For this, strong political leadership will be required to change incentive structures within the public service through the introduction of a Performance Management System (PMS) across the public sector, under which public servants be assessed against the achievement of agreed performance indicators, with performance assessment feeding into career progression, salary increases, and in cases of persistent poor perform early retirement.

Also, the security of tenure should be strengthened for all government officers and any decision to remove a government officer from the position before the end of an appointment term should require a written justification, with the affected person provided the right to challenge this decision through an independent, formal process.

The processes for the open, competitive appointment of chief executives to public sector agencies with critical economic and social functions (including PIA, WAPDA, PSO, and Pakistan Railways) should be strengthened and maintained and their appointments be safeguarded from political interference.

The chief executives be provided with operational autonomy and a fixed tenure and held accountable for results against a set of clearly defined objectives and goals.

Moreover, in-service training of government officers should be strengthened to close important skills gaps, while recruitment should be recalibrated to focus on key relevant skills and expertise, rather than strong performance against the public service exam.
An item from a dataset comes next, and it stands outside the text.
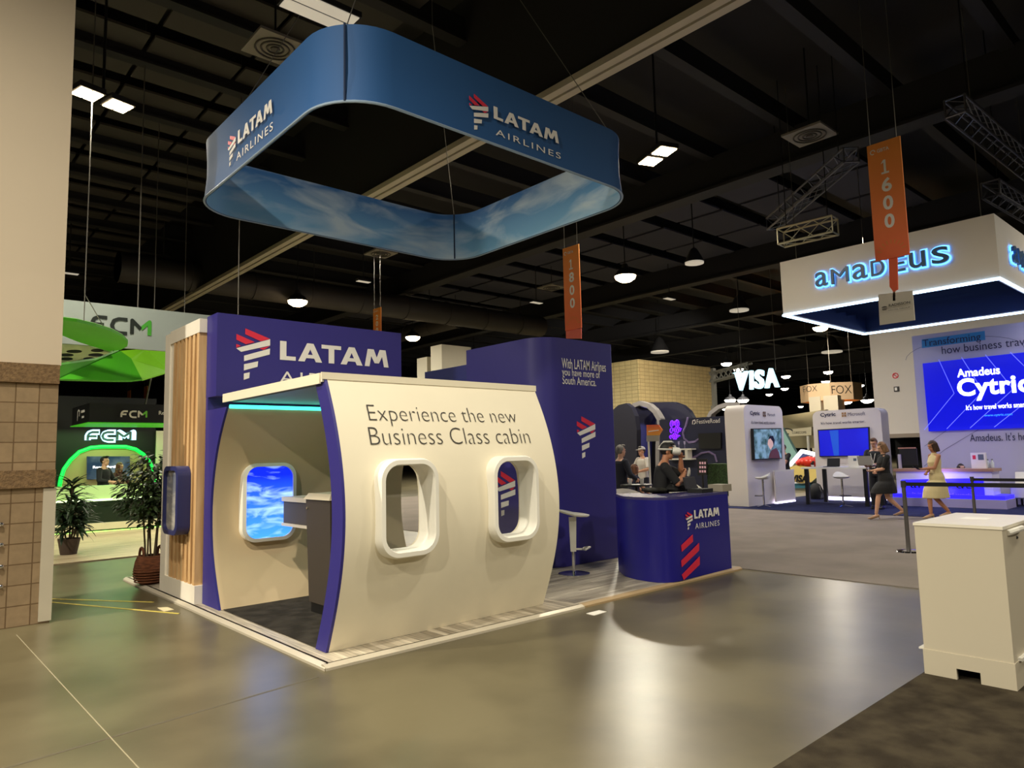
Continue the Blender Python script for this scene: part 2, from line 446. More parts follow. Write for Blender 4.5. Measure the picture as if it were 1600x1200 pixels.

On top of that, digitalisation should be pursued to increase efficiency and reduce opportunities for corruption as Pakistan already has a conducive environment with significant penetration of smart mobile phones, many electronic databases, computerised land records, automated banking apps, a vast fibre optic network, and a burgeoning IT industry.

This provides a ready system of electronic platforms and e-service centres to provide a single platform for all forms, clearances, NOCs, and seeking rulings.